翁長知事も生前、同様に「米軍基地は経済発展の最大の阻害要因だ」とBuzzFeed Newsの単独インタビューに語っていた。

複雑な現実が絡み合う地

17日からはじまる予定の土砂投入。「これで終わりではなく、まだまだ長い戦いになる。私は諦めない」

日米で結んだ普天間飛行場の全面返還の条件は、「5〜7年以内に十分な代替施設が完成し、運用可能になる」だった。

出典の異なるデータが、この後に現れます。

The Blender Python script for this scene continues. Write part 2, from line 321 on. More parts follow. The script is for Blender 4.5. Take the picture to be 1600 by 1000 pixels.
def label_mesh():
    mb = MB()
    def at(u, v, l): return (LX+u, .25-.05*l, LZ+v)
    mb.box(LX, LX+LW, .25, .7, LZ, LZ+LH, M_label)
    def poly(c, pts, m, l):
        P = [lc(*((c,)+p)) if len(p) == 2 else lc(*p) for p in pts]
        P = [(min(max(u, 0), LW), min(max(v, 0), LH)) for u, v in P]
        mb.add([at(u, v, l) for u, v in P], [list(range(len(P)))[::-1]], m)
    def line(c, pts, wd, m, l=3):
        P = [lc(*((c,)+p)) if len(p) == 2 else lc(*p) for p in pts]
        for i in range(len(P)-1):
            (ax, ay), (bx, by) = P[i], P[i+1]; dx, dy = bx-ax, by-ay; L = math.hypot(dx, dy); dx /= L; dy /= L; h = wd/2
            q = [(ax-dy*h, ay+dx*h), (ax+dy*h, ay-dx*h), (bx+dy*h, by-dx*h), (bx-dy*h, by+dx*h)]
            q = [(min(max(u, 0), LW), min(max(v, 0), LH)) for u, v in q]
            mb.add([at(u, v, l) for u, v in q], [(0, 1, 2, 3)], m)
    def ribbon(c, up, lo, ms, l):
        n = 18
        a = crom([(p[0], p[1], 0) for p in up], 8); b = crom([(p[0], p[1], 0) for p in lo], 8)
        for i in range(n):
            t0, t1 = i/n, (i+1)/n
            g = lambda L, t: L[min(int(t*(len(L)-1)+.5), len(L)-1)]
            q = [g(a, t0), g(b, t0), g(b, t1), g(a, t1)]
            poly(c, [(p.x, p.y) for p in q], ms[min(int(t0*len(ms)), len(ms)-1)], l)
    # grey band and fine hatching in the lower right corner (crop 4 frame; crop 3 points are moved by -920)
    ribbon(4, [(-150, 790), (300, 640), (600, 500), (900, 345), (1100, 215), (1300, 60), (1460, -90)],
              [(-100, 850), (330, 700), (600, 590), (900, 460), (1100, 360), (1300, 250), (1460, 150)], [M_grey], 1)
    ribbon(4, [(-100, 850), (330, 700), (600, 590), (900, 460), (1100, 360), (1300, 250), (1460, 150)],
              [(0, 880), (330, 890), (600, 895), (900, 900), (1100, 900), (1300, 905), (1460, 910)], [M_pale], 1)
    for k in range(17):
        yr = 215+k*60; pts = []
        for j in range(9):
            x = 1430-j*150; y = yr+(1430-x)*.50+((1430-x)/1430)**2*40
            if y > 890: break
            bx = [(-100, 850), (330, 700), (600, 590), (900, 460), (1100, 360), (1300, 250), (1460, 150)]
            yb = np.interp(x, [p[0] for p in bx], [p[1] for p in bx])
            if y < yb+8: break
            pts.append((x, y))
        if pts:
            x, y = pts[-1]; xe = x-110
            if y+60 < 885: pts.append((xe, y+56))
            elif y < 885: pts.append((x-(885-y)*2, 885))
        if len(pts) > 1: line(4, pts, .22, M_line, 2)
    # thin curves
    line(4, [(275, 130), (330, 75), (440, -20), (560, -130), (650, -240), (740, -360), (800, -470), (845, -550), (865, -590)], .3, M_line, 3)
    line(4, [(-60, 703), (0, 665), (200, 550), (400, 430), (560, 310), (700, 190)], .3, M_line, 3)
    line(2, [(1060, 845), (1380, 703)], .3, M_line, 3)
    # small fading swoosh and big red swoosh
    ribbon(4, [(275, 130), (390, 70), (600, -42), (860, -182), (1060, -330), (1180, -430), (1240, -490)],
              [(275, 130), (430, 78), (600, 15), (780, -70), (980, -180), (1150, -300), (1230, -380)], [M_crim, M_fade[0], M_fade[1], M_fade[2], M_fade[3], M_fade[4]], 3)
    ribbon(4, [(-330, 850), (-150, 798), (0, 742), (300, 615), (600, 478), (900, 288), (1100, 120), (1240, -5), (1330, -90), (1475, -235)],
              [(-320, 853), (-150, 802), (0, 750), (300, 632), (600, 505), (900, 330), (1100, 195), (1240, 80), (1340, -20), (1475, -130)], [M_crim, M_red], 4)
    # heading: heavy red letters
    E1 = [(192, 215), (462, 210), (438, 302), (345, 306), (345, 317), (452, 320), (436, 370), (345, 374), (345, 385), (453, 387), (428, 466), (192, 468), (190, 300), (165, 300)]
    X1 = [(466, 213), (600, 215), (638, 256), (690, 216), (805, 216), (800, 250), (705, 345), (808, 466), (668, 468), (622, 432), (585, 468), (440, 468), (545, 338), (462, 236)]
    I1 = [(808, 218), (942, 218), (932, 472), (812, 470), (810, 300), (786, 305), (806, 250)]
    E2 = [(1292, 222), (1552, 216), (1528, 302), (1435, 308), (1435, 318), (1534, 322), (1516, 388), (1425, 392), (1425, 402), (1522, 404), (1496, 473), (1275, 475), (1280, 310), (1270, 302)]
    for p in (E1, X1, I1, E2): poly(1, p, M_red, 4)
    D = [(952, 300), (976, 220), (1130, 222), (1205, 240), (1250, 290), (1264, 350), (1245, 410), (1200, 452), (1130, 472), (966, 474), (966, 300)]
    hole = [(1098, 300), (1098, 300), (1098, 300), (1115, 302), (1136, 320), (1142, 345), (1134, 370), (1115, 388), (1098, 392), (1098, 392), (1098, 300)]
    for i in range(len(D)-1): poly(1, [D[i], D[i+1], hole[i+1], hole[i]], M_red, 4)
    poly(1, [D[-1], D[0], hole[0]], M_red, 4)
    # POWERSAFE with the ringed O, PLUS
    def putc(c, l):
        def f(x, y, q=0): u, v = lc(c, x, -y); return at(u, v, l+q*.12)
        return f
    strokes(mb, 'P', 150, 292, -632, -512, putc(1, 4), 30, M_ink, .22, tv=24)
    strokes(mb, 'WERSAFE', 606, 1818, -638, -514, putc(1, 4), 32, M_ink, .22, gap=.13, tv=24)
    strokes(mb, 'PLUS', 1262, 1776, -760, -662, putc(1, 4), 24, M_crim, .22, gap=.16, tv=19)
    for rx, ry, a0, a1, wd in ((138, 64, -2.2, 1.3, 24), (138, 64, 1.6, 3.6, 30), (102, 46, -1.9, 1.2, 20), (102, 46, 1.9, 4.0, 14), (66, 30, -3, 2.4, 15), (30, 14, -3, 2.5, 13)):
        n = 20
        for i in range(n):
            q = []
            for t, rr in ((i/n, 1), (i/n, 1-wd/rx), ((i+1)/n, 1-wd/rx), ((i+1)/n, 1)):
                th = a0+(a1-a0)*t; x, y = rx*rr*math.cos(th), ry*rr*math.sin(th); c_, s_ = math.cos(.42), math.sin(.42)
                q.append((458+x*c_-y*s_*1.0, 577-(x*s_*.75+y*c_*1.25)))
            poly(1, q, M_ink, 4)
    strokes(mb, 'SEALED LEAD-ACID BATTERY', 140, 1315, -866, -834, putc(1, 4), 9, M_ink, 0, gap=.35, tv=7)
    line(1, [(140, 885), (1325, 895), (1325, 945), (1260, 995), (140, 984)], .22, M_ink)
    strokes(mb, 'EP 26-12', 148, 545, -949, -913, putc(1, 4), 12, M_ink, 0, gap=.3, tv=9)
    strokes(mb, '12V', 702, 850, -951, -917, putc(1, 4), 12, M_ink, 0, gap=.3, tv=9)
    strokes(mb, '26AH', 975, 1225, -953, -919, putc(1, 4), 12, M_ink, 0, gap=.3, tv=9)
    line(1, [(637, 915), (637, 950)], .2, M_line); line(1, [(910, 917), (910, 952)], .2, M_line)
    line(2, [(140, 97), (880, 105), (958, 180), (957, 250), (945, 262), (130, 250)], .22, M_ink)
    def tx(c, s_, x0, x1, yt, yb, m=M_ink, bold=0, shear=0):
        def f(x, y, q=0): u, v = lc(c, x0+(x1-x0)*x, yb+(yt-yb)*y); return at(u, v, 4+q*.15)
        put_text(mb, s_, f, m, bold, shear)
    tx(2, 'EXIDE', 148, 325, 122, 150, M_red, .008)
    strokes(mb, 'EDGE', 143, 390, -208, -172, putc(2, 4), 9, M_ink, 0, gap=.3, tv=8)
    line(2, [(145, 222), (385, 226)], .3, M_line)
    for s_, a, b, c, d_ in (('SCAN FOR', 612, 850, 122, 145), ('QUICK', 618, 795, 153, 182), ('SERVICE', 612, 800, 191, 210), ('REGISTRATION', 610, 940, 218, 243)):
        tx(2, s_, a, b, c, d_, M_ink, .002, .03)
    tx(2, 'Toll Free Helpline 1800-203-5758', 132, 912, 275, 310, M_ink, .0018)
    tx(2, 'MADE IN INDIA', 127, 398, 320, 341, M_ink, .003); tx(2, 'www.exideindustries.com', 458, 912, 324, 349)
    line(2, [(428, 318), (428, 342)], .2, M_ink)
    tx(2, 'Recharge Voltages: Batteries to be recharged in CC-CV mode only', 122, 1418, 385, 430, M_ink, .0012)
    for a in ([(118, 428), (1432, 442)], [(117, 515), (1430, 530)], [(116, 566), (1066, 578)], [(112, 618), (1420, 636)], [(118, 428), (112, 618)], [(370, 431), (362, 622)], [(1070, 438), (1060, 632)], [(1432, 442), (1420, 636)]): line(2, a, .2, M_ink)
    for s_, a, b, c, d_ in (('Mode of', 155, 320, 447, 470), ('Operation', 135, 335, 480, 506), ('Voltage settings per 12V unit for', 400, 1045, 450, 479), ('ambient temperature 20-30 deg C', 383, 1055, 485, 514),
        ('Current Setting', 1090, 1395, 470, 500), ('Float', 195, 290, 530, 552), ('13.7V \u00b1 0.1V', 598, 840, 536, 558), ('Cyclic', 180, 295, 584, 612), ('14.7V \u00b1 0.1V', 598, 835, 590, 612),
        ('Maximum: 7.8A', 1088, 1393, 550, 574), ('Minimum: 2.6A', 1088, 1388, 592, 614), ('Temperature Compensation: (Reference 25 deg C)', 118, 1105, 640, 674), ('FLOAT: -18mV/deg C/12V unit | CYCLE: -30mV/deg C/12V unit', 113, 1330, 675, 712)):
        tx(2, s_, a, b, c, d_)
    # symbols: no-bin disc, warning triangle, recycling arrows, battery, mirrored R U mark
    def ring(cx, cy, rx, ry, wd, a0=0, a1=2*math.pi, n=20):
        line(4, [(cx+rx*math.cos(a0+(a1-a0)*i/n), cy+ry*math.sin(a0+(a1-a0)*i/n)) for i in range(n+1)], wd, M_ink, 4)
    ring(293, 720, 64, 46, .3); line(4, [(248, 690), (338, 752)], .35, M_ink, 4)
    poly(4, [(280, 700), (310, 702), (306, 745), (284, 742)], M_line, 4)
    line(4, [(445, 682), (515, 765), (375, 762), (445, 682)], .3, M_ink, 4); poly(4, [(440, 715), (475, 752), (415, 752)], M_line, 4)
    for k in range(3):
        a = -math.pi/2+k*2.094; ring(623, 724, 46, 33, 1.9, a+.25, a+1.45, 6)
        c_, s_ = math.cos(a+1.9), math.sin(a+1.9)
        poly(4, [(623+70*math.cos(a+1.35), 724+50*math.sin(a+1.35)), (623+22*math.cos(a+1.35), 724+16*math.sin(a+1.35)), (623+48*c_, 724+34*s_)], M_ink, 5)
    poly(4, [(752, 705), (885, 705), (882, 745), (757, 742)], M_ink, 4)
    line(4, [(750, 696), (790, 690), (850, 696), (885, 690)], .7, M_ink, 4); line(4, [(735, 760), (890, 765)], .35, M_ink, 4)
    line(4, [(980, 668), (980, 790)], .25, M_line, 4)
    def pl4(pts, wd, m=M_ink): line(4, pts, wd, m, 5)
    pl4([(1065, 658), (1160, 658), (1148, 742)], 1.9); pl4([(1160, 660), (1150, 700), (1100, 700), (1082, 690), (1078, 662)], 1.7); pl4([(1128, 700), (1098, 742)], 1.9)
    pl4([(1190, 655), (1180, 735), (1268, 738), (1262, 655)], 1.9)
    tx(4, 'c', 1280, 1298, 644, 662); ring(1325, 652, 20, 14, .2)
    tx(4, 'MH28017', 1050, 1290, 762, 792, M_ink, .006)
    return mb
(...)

当時の合意から22年が経ってなお、辺野古の代替施設は完成していない。

住民の中にはそれぞれの思いが複雑に交差していた。地域の分断も起きたことだろう。一筋縄ではいかない問題が、ここにはあった。

傷をなくしたい。

新名区長は、新基地について考えは違っても地区の住民は「仲間だ」と最後に語った。

「建設作業によって、国に仕事が与えられ、お金をもらえる人もいます。嫌に思う住民もいるでしょうが、 私はその行動は否定しない。ここの住民がその仕事をやらなければ、県外から人員が確保されるのですから、良いと思っているんです」

「私は、基地の問題によって住民同士の間で生まれた傷を少しでも浅くできるよう、できれば傷がないようにしたいんです。みんな地区の住民で、仲間なんですから」

沖縄タイムスは8月14日、政府が17日に予定する土砂投入を9月30日以降まで延期すると検討していることがわかった、と報じた。

9月30日は、翁長知事の死去に伴う県知事選の投開票日だ。基地建設は、選挙戦の大きな争点になる。